Offenbar war der Herr stärker als die zwei Polizistinnen oder hatte das Überraschungsmoment auf seiner Seite. Aber hin wie her, die Georg Schumann Straße ist in den letzten Jahren zu einer Kriminalitätshochburg geworden, das ‘Personal” ist einschlägig , wie jeder weiß, der dort wie ich öfter entlangläuft, besonders abends. Da braucht es keine Verschwörungstheorie, nur offene Augen und gesunden Menschenverstand. Für solche Fälle finde ich die von manchen Parteien angedachte Zwei Strafen und raus Regelung absolut richtig.

Schöne Verschwörungstheorie, Gohliser!
Zu fragen ist hier eher, warum die Polizei diese Tat nicht verhindern konnte. Warum konnte der Täter zielstrebig an den Polizisten vorbeigehen, ohne, dass sie ihn gestoppt haben? Hätte man nicht direkt hinterher gehen müssen?
Warum brauchte es mehrere andere Menschen, die den Täter stoppten, bevor die Polizei Pfefferspray (super in Räumen übrigens) eingesetzt hat?
Haben sich die beiden Polizeibeamtinnen überfordert gefühlt? Wo war die angeforderte Verstärkung zu diesem Zeitpunkt?

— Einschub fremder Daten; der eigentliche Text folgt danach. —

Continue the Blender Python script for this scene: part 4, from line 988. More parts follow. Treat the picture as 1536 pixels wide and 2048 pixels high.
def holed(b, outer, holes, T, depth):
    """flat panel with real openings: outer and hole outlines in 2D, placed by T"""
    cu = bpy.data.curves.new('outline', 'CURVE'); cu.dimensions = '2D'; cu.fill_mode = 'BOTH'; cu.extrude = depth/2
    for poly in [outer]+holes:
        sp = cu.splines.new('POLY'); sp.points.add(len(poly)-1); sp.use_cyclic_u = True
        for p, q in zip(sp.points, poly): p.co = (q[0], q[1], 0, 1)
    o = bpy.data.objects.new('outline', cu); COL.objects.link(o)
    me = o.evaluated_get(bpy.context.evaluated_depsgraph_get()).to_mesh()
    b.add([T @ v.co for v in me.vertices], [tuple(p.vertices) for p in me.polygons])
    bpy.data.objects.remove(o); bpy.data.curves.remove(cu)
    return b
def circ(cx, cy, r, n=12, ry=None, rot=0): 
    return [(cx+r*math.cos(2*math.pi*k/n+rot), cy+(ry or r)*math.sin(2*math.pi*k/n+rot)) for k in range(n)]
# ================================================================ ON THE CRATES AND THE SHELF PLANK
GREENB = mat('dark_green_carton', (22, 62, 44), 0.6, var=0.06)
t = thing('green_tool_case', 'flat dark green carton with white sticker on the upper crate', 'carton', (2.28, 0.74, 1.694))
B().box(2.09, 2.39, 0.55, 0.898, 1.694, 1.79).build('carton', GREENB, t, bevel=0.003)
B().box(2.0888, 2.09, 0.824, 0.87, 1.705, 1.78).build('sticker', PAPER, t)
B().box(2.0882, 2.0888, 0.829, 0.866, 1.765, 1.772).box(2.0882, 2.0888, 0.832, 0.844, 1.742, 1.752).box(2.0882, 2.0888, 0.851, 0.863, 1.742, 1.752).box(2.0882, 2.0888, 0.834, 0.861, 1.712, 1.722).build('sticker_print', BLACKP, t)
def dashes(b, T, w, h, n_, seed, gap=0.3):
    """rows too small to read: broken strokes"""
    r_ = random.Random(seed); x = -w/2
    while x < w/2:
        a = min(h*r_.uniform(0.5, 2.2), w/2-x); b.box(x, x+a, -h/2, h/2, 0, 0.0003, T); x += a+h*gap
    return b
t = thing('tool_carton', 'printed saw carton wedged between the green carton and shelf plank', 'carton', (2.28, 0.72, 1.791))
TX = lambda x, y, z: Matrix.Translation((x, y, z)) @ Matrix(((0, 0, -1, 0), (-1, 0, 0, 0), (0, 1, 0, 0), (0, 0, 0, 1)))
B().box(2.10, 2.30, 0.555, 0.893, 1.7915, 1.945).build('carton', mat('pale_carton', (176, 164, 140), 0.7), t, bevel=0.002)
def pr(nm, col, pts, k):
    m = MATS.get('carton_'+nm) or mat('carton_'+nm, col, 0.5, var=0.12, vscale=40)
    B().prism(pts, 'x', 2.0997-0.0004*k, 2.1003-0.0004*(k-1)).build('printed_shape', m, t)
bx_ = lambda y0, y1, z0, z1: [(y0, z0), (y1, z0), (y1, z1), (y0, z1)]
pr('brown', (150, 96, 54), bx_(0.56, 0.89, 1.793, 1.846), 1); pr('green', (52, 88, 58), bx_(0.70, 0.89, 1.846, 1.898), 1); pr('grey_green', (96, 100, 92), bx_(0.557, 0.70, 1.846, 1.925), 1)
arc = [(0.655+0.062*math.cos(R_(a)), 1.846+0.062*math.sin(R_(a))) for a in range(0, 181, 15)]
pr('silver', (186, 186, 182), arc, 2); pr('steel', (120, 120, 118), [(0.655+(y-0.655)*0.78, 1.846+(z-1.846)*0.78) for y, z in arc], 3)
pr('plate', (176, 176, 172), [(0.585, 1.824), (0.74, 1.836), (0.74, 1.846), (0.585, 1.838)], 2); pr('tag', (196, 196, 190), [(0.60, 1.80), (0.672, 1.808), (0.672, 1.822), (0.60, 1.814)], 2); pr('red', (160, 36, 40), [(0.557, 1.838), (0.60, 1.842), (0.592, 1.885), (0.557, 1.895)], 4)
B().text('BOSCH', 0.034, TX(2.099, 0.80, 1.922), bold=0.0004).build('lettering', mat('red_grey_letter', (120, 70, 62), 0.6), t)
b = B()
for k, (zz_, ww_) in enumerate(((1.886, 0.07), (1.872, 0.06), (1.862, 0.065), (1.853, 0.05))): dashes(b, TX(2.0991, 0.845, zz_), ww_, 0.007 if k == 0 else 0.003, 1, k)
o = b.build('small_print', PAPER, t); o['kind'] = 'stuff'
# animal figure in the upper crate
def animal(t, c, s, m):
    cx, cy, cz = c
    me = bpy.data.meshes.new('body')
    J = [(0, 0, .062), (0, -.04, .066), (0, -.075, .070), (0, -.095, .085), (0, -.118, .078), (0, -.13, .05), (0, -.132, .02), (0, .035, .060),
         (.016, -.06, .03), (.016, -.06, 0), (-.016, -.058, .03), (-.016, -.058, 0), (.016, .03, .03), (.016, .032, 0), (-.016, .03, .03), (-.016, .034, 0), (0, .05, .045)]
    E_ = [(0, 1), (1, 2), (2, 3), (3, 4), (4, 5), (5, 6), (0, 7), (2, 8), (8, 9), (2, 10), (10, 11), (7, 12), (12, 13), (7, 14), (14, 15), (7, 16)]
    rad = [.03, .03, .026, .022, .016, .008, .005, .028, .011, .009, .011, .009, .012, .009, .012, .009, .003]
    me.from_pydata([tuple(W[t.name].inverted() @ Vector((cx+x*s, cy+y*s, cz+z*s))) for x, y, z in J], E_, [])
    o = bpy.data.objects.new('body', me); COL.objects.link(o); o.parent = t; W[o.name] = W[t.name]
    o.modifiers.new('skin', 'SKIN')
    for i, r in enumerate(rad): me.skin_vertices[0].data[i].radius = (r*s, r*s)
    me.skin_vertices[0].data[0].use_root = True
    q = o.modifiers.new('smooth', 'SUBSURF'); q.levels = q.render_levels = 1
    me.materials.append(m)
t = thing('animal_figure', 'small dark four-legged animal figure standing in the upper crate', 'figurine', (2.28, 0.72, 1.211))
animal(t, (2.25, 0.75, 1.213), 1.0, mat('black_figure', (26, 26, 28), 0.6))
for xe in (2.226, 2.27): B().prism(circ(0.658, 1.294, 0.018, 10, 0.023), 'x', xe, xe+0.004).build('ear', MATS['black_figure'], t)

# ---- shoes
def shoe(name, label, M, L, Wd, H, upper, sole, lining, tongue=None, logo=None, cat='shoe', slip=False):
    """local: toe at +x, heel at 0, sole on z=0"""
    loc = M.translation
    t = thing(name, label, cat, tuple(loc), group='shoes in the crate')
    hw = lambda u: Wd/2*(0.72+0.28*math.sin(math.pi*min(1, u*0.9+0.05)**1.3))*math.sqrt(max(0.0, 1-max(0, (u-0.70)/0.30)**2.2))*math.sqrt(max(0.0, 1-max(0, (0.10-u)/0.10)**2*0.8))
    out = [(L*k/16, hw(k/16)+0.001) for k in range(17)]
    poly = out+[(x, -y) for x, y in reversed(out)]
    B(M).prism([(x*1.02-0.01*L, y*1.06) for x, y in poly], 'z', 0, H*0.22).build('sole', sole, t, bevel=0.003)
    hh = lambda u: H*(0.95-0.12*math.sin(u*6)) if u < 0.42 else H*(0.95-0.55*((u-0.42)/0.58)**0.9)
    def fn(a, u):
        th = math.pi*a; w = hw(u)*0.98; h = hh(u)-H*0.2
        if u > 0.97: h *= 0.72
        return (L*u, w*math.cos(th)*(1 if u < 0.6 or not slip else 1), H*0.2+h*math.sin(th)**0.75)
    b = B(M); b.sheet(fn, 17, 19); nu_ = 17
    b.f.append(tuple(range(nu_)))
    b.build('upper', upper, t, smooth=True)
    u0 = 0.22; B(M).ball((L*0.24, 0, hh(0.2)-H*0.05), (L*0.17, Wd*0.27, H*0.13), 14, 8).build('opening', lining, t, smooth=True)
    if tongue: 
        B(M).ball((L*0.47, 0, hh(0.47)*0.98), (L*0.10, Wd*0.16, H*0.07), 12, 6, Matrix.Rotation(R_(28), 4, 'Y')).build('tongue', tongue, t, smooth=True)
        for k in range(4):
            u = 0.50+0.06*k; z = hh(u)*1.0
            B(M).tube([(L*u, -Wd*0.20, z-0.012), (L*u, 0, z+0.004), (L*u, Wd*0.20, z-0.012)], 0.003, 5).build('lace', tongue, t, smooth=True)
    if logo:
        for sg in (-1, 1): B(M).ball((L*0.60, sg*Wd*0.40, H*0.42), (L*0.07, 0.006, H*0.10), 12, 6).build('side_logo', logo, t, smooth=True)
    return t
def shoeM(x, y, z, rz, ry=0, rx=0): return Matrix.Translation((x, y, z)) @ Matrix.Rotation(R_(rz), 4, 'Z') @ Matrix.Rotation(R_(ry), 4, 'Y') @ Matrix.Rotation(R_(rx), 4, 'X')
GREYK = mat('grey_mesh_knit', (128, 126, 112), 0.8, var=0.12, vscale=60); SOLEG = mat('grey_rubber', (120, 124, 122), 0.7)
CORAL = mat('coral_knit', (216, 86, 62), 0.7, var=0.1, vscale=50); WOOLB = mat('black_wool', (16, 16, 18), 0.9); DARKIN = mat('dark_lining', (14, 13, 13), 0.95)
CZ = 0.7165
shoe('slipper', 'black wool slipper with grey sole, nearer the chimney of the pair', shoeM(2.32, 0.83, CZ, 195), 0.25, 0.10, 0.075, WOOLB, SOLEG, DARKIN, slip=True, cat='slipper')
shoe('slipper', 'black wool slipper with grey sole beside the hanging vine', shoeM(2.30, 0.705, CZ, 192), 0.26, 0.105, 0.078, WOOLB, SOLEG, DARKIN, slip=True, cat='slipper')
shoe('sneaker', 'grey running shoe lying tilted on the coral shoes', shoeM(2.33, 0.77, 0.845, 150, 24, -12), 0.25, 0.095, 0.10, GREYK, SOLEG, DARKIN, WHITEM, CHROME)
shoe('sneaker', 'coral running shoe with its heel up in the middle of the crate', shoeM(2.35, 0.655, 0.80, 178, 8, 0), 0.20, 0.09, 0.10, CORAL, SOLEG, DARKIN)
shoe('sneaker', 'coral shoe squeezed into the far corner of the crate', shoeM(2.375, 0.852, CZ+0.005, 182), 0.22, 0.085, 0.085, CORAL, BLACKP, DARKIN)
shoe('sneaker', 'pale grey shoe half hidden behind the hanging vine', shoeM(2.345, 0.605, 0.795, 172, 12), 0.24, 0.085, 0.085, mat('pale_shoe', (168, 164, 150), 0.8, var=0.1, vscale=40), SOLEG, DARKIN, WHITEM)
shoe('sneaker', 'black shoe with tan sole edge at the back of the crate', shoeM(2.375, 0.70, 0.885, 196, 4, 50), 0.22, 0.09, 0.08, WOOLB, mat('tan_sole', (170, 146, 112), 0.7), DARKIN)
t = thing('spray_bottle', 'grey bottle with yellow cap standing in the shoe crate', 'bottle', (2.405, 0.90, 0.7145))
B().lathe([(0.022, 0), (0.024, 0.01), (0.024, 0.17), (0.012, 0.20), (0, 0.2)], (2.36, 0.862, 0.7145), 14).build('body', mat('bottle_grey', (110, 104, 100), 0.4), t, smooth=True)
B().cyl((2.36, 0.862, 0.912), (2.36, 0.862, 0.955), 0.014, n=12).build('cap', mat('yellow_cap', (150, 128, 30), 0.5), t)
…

Da hätte man die Polizei auch nicht rufen brauchen, bei dem Ergebnis.

Wahrscheinlich ist der Zeuge längst untergetaucht. Es würde mich auch nicht wundern, wenn alle Beteiligten in kriminelle Netzwerke verstrickt sind. Kein Wunder, dass die Leute genug haben und ihr Kreuz rechts der Mitte machen. Die Polizisten können einem nur Leid tun.